On the afternoon of February 12, the water had risen to a depth of 4 to 6 inches in the "pellet" insulation building on the lower level. This level was about a foot below the ground level on which the warehouse was located; and on the afternoon of February 12, three motors in the lower building were disconnected on account of the depth of water in that building. On the night of February 12, the water from Sugar Creek having risen above the ground level on which the lower building was located, started running through a coke pile on that level. About 9:00 P.M. or 10:00 P.M. on the night of February 12, appellee company had to close down the plant located farthest from the creek on the higher level, and which was connected with the warehouse, because water was running into the building and had gotten into the ash pit at the boiler unit, putting the fire out. Appellee suggests that water from the breaking of a dam on another pond owned by a mineral company, and emptying into Sugar Creek at a point below appellant's dam may have contributed to the rise of water on the night of the 12th, which caused the plant on the high ground — of which the warehouse was a part — to be completely closed due to the water getting into the ash pit of the boiler. The floodwater remained stationary at this higher level where the warehouse was located, from the night of the 12th until about an hour before daylight, or at 5:00 A.M. on February 13, when the water began to rise fast. It reached its greatest height in the warehouse — 5 to 6 inches — between 5:00 and 6:00 A.M. on the 13th. Any damage suffered by appellee must, therefore, have occurred before that time. According to one of the witnesses, at 6:00 A.M. on the morning of the 13th, the water at appellee's plant seemed to be receding slightly, and an hour and a half later, it was still receding.

The damage claimed by appellee resulted from the floodwaters soaking and ruining rock wool, rolls of paper, corrugated boxes, bags serving as containers for rock wool, all of which were stored in the warehouse; and for the loss of coke which was carried away by the waters, as well as the expense of removing rubbish.

It is admitted that a great amount of impounded water was released by appellant from its dam on the morning of February 13; but this does not necessarily prove that appellant's action in removing the spillway boards caused or contributed to appellee's damage. Three of the five spillway boards had been removed by 5:00 A.M. But appellee's evidence is to the effect that the water began to rise at its plant nearly three miles down the creek at the same time. Furthermore, there is evidence that at the time the last spillway boards were removed, and the additional water released from the dam, the floodwaters were already receding at appellee's plant, and continued to do so. How long it took for the water from appellant's dam to reach appellee's plant, we do not know. There is no substantial evidence as to how long it took for water in the stream to get to appellee's premises, normally or in flood conditions, or what the nature of the water course was. What the evidence does disclose is that the downpour of rain between 5:00 A.M. and 6:00 A.M., on the morning on which appellee claims to have been damaged, was so heavy that a person could hardly see a flashlight at arm's length. It was the commencement of the greatest fall of rain in that part of the country in almost half a century; and from everything that appears, it rained harder between 4:00 A.M. and 6:00 A.M. that day than at any other period. During all of this time, a tremendous volume of water was streaming down in different places over a watershed of five square miles in area, flowing deep over the highways, carrying trash piles in its course, and pouring into Sugar Creek below appellant's dam and at a point on the stream above appellee's plant.

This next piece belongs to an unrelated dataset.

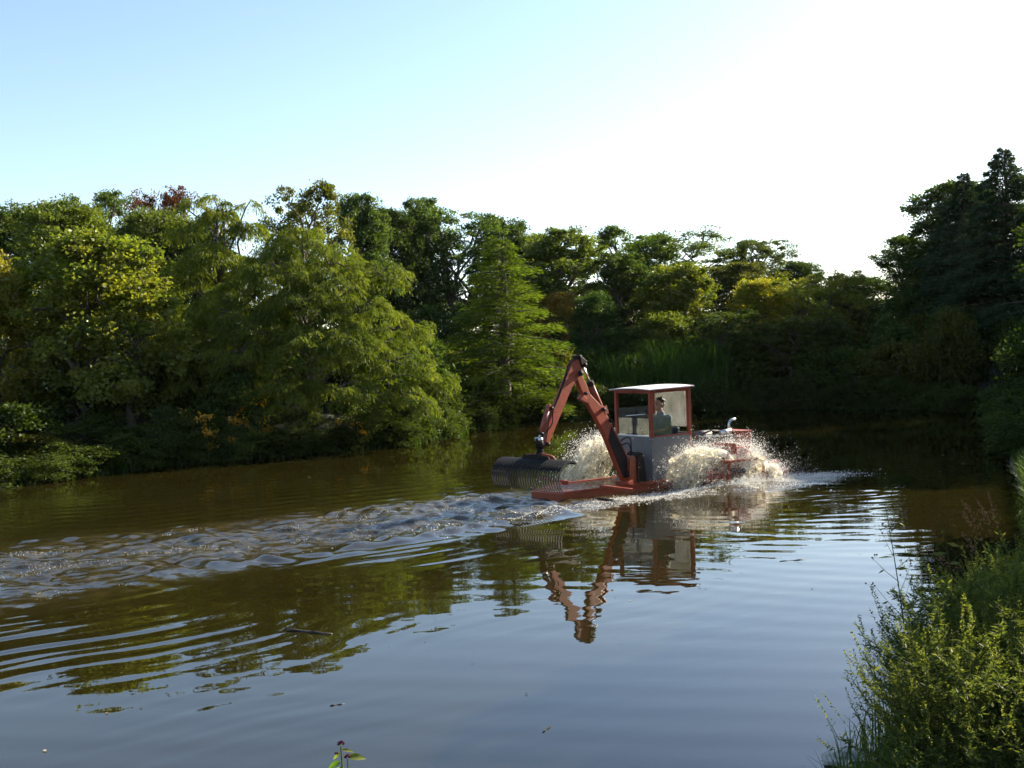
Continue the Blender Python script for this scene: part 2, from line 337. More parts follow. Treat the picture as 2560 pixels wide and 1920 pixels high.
def grid_mesh(name, xs, ys, zf, smooth=True, attrs=None):
    X, Y = np.meshgrid(xs, ys); Z = zf(X, Y)
    V = np.stack([X.ravel(), Y.ravel(), Z.ravel()], 1); nx = len(xs); ny = len(ys)
    i = np.arange(ny-1)[:, None]*nx+np.arange(nx-1)[None, :]; i = i.ravel()
    F = np.stack([i, i+1, i+nx+1, i+nx], 1)
    return np_mesh(name, V, F, smooth, {k: f(X, Y).ravel() for k, f in (attrs or {}).items()})
tag(link('ground', grid_mesh('ground', sgrid(-900, 900, -24, 26, 0.45), sgrid(-300, 1500, -3, 64, 0.45), gz), M['ground']), kind='structure')

# ------------------------------------------------------------------ water with the boat's wake
TH = R_(35); S0 = np.array((0.839, 18.669)); U = np.array((math.cos(TH), math.sin(TH))); NP = np.array((-U[1], U[0]))
def boat_tl(X, Y): return (X-S0[0])*U[0]+(Y-S0[1])*U[1], (X-S0[0])*NP[0]+(Y-S0[1])*NP[1]
def boat_w(t, l, z=0.0): p = S0+U*t+NP*l; return (p[0], p[1], z)
def band(X, Y):
    t, l = boat_tl(X, Y); lc = l-0.45; s = -t
    wv = 1.55+0.10*np.clip(s, 0, 30)+0.35*vn(t*0.5, l*0.2, 7)
    env = 1-sstep(0.50, 1.28, np.abs(lc)/wv)
    return t, lc, s, wv, env
def churn_f(X, Y):
    t, lc, s, wv, env = band(X, Y)
    a = env*sstep(-5.5, -3.0, s)*(0.32+0.68*np.exp(-np.clip(s, 0, 40)/7.0))
    a = np.where(s < 0, a*0.9, a)
    nb = np.exp(-((t-3.6)/1.6)**2-((lc+1.75)/0.55)**2)+0.8*np.exp(-((t-5.0)/0.9)**2-((lc+1.5)/0.5)**2)
    return np.clip(a*0.85+nb, 0, 1)
def water_z(X, Y):
    t, lc, s, wv, env = band(X, Y)
    fade = sstep(-1.2, 0.8, s)
    wx = X+0.35*vn(X*0.8, Y*0.8, 21); wy = Y+0.35*vn(X*0.8, Y*0.8, 22)
    turb = 0.30*vn(wx*0.8, wy*1.0, 11)+0.34*vn(wx*1.9, wy*2.6, 12)+0.32*vn(wx*3.8, wy*5.0, 13)+0.20*vn(wx*7.0, wy*9.0, 14)
    z = 0.115*np.exp(-np.clip(s, 0, 60)/20)*env*fade*turb
    # steep rolling crest just off the stern quarter, and the train of waves behind it
    for (tc, lcn, amp, wt, wl) in ((-1.2, -1.55, 0.13, 0.55, 0.30), (-2.6, -1.75, 0.09, 0.8, 0.35), (-4.4, -1.9, 0.075, 0.9, 0.4), (-6.4, -1.6, 0.06, 1.2, 0.5), (-3.4, -0.2, 0.07, 1.2, 0.5), (-6.0, 0.6, 0.05, 1.3, 0.5), (-1.0, 0.9, 0.05, 1.0, 0.5)):
        z = z+amp*np.exp(-((t-tc)/wt)**2-((lc-lcn)/wl)**2)*(1+0.5*vn(X*3, Y*3, 31))
    # diverging waves on the near side
    dn = -lc-wv*0.9
    dd = dn+0.20*vn(X*0.35, Y*0.5, 41)+0.05*vn(X*1.2, Y*1.5, 42)+0.10*s*0.12
    ramp_ = sstep(0.0, 0.5, dn)*np.exp(-np.clip(dn, 0, 50)/2.1)*sstep(0.0, 8.0, s)*np.exp(-np.clip(s, 0, 60)/26)
    z = z+ramp_*(0.0080*np.sin(2*math.pi*dd/0.52+2.2*vn(X*0.35, Y*0.5, 47))+0.0066*np.sin(2*math.pi*dd/0.31+3.0*vn(X*0.55, Y*0.7, 43))+0.0030*np.sin(2*math.pi*dd/0.17+3.0*vn(X*0.9, Y*1.0, 48)))*(0.8+1.1*vn(X*0.5+7, Y*0.8, 44))
    df = lc-wv*0.9
    rf = sstep(0.0, 0.5, df)*np.exp(-np.clip(df, 0, 50)/3.0)*sstep(-3.0, 2.0, s)
    z = z+rf*0.010*np.sin(2*math.pi*(df+0.2*vn(X*0.4, Y*0.4, 45))/0.6)
    # soft rings leaving the paddles on the starboard side
    r = np.hypot(t-3.4, (lc+1.2)); ring = np.exp(-r/3.6)*sstep(0.7, 1.3, r)*(lc < -0.9)
    z = z+0.6*ring*(0.0028*np.sin(2*math.pi*(r+0.5*vn(X*0.6, Y*0.8, 46))/0.40)*(0.6+0.9*vn(X*0.7, Y*1.4, 50))+0.0042*vn(X*1.1, Y*4.2, 53)+0.0020*vn(X*2.2, Y*9.0, 54))
    # residual swell on the open pond
    z = z+0.0005*np.sin(2*math.pi*(Y*1.0+0.22*X+0.6*vn(X*0.2, Y*0.25, 51))/0.50)+0.0006*vn(X*0.6, Y*1.6, 52)+0.0009*vn(X*0.9, Y*3.2, 55)*sstep(9.0, 14.0, Y)
    # water heaped by the paddles
    z = z+0.07*np.exp(-((t-3.3)/1.3)**2-((lc+1.65)/0.45)**2)*(1+0.7*vn(X*3.5, Y*3.5, 33))
    return z
xs = sgrid(-75, 26, -13, 8.5, 0.048, 1.16); ys = sgrid(-16, 52, 6.2, 23.5, 0.048, 1.10)
tag(link('water', grid_mesh('water', xs, ys, water_z, True, {'churn': churn_f}), M['water']), kind='structure')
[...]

Whether the action of appellant company in removing the spillway boards, caused or contributed to appellee's damage depended on numerous factors, difficult to measure and weigh — time, distance, the different sources of the floodwaters, their volume, the intensity and incidence of rainfall at various times, the effect of the volume of water released from the dam through the conduit to appellant's fresh water pond, as well as that released through the spillways, and many other matters. The case seems peculiarly one for determination by the finder of facts — in this case, the jury. For in determining the issue — whether appellant company, in removing the spillway boards, caused or contributed to cause the damage complained of — we are clearly of the view that reasonable minds might well draw different conclusions from the evidence. The case should have been submitted to the jury.

In accordance with the foregoing, the judgment of the district court is reversed, and the case remanded for a new trial.